Exercise task:
Read the data and repeat it in full, exactly.

Supplied data:
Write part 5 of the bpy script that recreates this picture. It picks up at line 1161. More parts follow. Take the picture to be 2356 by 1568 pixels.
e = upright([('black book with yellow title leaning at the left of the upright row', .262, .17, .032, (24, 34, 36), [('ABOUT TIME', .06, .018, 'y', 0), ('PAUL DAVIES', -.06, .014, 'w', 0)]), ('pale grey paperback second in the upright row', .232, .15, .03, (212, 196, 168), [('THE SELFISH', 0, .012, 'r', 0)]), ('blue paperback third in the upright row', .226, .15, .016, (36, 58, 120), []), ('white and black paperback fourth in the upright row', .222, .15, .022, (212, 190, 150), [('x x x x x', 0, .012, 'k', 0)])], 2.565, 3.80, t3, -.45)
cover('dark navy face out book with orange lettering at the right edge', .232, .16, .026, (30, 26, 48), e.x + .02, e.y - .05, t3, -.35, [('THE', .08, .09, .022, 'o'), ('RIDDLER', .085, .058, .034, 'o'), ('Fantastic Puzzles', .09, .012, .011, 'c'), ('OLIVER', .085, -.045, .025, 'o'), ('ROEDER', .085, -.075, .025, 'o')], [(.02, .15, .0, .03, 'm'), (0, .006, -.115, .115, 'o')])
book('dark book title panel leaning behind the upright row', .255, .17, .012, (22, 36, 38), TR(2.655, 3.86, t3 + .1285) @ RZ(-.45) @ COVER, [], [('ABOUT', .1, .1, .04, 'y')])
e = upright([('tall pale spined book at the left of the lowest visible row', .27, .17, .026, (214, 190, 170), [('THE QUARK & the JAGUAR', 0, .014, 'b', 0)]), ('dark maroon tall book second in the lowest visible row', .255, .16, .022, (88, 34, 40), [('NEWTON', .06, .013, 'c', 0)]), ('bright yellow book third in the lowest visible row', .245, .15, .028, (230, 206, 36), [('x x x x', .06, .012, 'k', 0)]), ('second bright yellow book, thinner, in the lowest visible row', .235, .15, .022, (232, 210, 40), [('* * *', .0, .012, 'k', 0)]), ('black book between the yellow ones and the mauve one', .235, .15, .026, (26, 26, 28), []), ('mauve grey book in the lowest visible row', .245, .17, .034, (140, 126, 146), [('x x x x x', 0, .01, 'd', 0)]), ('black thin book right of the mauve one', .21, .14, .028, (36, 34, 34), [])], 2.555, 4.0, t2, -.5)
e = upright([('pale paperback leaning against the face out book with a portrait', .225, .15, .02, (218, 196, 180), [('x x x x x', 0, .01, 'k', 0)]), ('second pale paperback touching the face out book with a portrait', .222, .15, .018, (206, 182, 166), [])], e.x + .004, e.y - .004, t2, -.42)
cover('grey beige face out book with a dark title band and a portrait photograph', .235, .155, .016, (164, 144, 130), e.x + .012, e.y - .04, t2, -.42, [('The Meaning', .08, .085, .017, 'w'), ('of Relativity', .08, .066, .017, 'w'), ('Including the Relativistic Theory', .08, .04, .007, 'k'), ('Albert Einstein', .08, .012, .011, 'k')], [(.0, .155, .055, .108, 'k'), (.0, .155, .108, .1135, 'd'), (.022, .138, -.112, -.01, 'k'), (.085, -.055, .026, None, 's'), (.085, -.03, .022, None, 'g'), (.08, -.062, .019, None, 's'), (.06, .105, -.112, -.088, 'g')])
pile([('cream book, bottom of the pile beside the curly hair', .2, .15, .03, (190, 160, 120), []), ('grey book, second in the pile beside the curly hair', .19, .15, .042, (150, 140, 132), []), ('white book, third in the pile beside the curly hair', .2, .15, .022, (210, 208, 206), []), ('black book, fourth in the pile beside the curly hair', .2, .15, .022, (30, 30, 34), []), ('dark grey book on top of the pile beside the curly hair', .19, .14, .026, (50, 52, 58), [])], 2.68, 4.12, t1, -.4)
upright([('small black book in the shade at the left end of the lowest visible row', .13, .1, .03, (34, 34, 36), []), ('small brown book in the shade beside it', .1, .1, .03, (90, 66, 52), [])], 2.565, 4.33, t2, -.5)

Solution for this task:
Write part 5 of the bpy script that recreates this picture. It picks up at line 1161. More parts follow. Take the picture to be 2356 by 1568 pixels.
e = upright([('black book with yellow title leaning at the left of the upright row', .262, .17, .032, (24, 34, 36), [('ABOUT TIME', .06, .018, 'y', 0), ('PAUL DAVIES', -.06, .014, 'w', 0)]), ('pale grey paperback second in the upright row', .232, .15, .03, (212, 196, 168), [('THE SELFISH', 0, .012, 'r', 0)]), ('blue paperback third in the upright row', .226, .15, .016, (36, 58, 120), []), ('white and black paperback fourth in the upright row', .222, .15, .022, (212, 190, 150), [('x x x x x', 0, .012, 'k', 0)])], 2.565, 3.80, t3, -.45)
cover('dark navy face out book with orange lettering at the right edge', .232, .16, .026, (30, 26, 48), e.x + .02, e.y - .05, t3, -.35, [('THE', .08, .09, .022, 'o'), ('RIDDLER', .085, .058, .034, 'o'), ('Fantastic Puzzles', .09, .012, .011, 'c'), ('OLIVER', .085, -.045, .025, 'o'), ('ROEDER', .085, -.075, .025, 'o')], [(.02, .15, .0, .03, 'm'), (0, .006, -.115, .115, 'o')])
book('dark book title panel leaning behind the upright row', .255, .17, .012, (22, 36, 38), TR(2.655, 3.86, t3 + .1285) @ RZ(-.45) @ COVER, [], [('ABOUT', .1, .1, .04, 'y')])
e = upright([('tall pale spined book at the left of the lowest visible row', .27, .17, .026, (214, 190, 170), [('THE QUARK & the JAGUAR', 0, .014, 'b', 0)]), ('dark maroon tall book second in the lowest visible row', .255, .16, .022, (88, 34, 40), [('NEWTON', .06, .013, 'c', 0)]), ('bright yellow book third in the lowest visible row', .245, .15, .028, (230, 206, 36), [('x x x x', .06, .012, 'k', 0)]), ('second bright yellow book, thinner, in the lowest visible row', .235, .15, .022, (232, 210, 40), [('* * *', .0, .012, 'k', 0)]), ('black book between the yellow ones and the mauve one', .235, .15, .026, (26, 26, 28), []), ('mauve grey book in the lowest visible row', .245, .17, .034, (140, 126, 146), [('x x x x x', 0, .01, 'd', 0)]), ('black thin book right of the mauve one', .21, .14, .028, (36, 34, 34), [])], 2.555, 4.0, t2, -.5)
e = upright([('pale paperback leaning against the face out book with a portrait', .225, .15, .02, (218, 196, 180), [('x x x x x', 0, .01, 'k', 0)]), ('second pale paperback touching the face out book with a portrait', .222, .15, .018, (206, 182, 166), [])], e.x + .004, e.y - .004, t2, -.42)
cover('grey beige face out book with a dark title band and a portrait photograph', .235, .155, .016, (164, 144, 130), e.x + .012, e.y - .04, t2, -.42, [('The Meaning', .08, .085, .017, 'w'), ('of Relativity', .08, .066, .017, 'w'), ('Including the Relativistic Theory', .08, .04, .007, 'k'), ('Albert Einstein', .08, .012, .011, 'k')], [(.0, .155, .055, .108, 'k'), (.0, .155, .108, .1135, 'd'), (.022, .138, -.112, -.01, 'k'), (.085, -.055, .026, None, 's'), (.085, -.03, .022, None, 'g'), (.08, -.062, .019, None, 's'), (.06, .105, -.112, -.088, 'g')])
pile([('cream book, bottom of the pile beside the curly hair', .2, .15, .03, (190, 160, 120), []), ('grey book, second in the pile beside the curly hair', .19, .15, .042, (150, 140, 132), []), ('white book, third in the pile beside the curly hair', .2, .15, .022, (210, 208, 206), []), ('black book, fourth in the pile beside the curly hair', .2, .15, .022, (30, 30, 34), []), ('dark grey book on top of the pile beside the curly hair', .19, .14, .026, (50, 52, 58), [])], 2.68, 4.12, t1, -.4)
upright([('small black book in the shade at the left end of the lowest visible row', .13, .1, .03, (34, 34, 36), []), ('small brown book in the shade beside it', .1, .1, .03, (90, 66, 52), [])], 2.565, 4.33, t2, -.5)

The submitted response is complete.